Une première tentative de définition, à laquelle aboutit l’école comparatiste dès les années 1960, met en avant le caractère agrairien de cette idéologie. Le populisme a été vu comme une exaltation des vertus naturelles du paysan, moujik ou granger, considéré représentatif du « peuple authentique », contre la modernité industrielle et urbaine[151]. Cette définition pose toutefois un problème méthodologique majeur. Elle cherche en effet à singulariser le populisme en tant qu’idéologie à partir de la supposée spécificité sociale de son acteur, la paysannerie. Mais une telle démarche ne vaudrait au fond… que pour le populisme ! Prenons d’autres idéologies politiques. Le libéralisme, par exemple : il ne saurait être défini comme un « bourgeoisisme », pour la simple raison que ses valeurs constitutives peuvent être revendiquées par une multitude d’acteurs dans des contextes sociaux et historiques différents. Pour la même raison, le socialisme ne saurait être défini comme un « prolétarisme ». Une telle analyse conduit à penser qu’une idéologie politique serait spécifique à un certain groupe social, au lieu de disposer d’une cohérence symbolique interne qui la rend appropriable par une multitude de groupes sociaux en fonction des contextes et des enjeux conflictuels[152]. C’est justement cette « appropriabilité » qui a fait qu’en Amérique latine le populisme soit devenu, au siècle suivant, une idéologie politique ouvrière, paysanne ou indigène selon les contextes, en quittant le côté spécifiquement « agrairien » du narodnitchestvo et du People’s Party.

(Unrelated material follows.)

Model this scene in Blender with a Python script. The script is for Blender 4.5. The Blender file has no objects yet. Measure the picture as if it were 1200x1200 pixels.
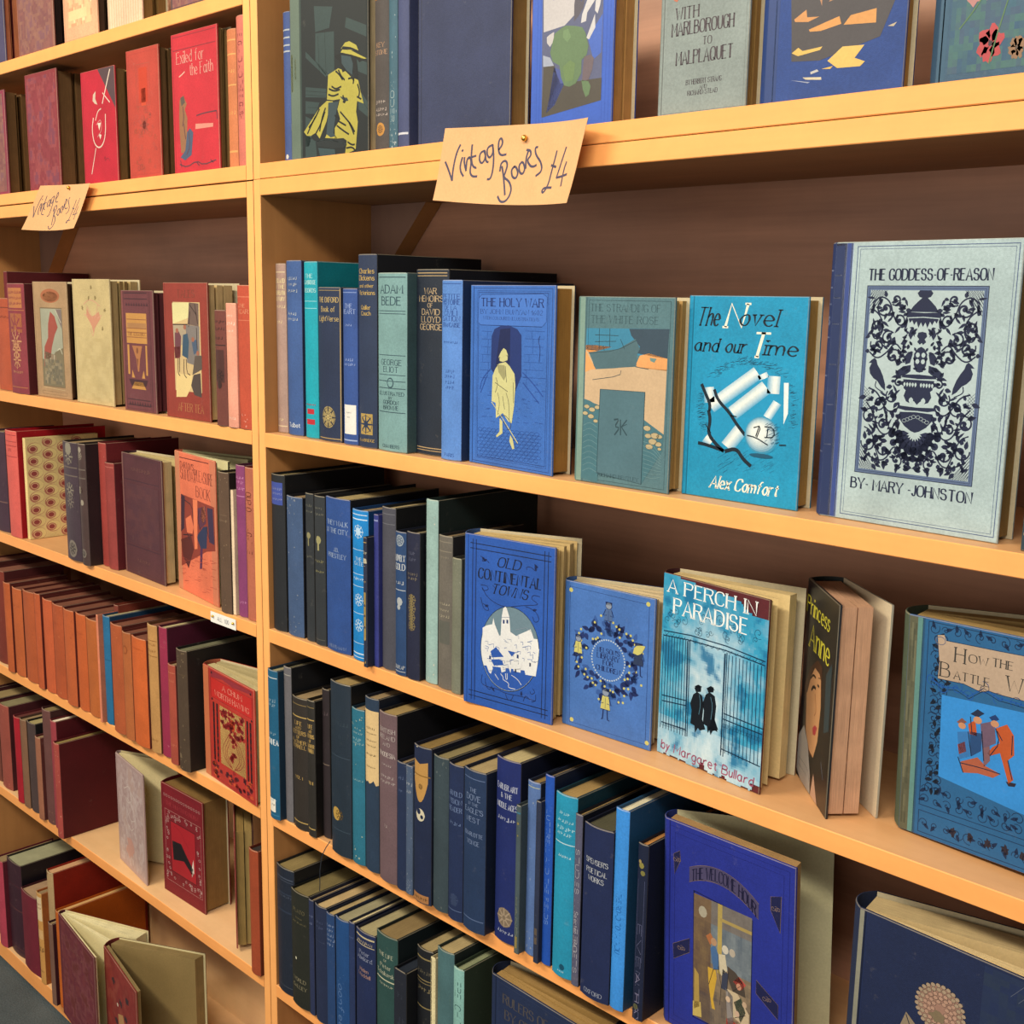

Ce qui ressort des deux cas historiques analysés n’est pas l’hypothétique dimension agrairienne. La première caractéristique structurale du populisme est la radicalité démocratique. Dans les deux cas, on a affaire à des configurations historiques où une crise économique, sociale et politique se transforme en crise démocratique : autrement dit, en une crise où il y va de l’institution ou de la refondation de la démocratie. Dans le cas russe, cette démocratie reste à fonder : les narodniki cherchent donc à soulever le peuple contre le tsar. Dans le cas états-unien, cette démocratie existe déjà : c’est la république fille de la révolution de 1776. Mais elle est incomplète : elle se réduit à un gouvernement représentatif plaçant la majorité sociale dans l’incapacité, dans l’invisibilité, dans la passivité. Le premier point commun entre le narodnitchestvo, qui apparaît dans le contexte d’une société autocratique, et le People’s Party, qui surgit dans celui d’une république oligarchique, est l’utopie d’une démocratie radicale à réaliser ici et maintenant. Dans les deux cas, il s’agit de créer un ordre démocratique nouveau à partir d’un peuple, la paysannerie, auquel on impute les revendications de droits, liberté et justice de la majorité sociale opprimée. La crise qui engendre le populisme est donc lue et interprétée, tant dans ses causes que dans les solutions qui sont préconisées, par rapport à une démocratie à radicaliser. Dit autrement, la démocratie est la radix, la « racine » du populisme : c’est, pour les populistes, le problème à la racine même de la société.

D’où la deuxième caractéristique structurale, le minimalisme idéologique. La démocratie populiste, en effet, s’apparente à une utopie. Celle-ci, par définition, est tellement « maximaliste » qu’elle ne peut traduire un programme précis sans se renier. D’où un minimalisme idéologique parfaitement assumé : le socle de l’idéologie populiste tient en une simple opposition, le peuple contre l’élite. Les élites, entendues comme les forces corruptrices de la démocratie, sont opposées au peuple, qui en est sa sève, l’ensemble de ses forces vitales, légitimes, justes. Le peuple et les élites ne sont jamais socialement caractérisés. Leurs contours restent vagues, car ils sont entendus dans un sens métaphorique, comme des forces en lutte dans une démocratie à faire ou à refaire, et non pas comme des blocs sociaux distincts.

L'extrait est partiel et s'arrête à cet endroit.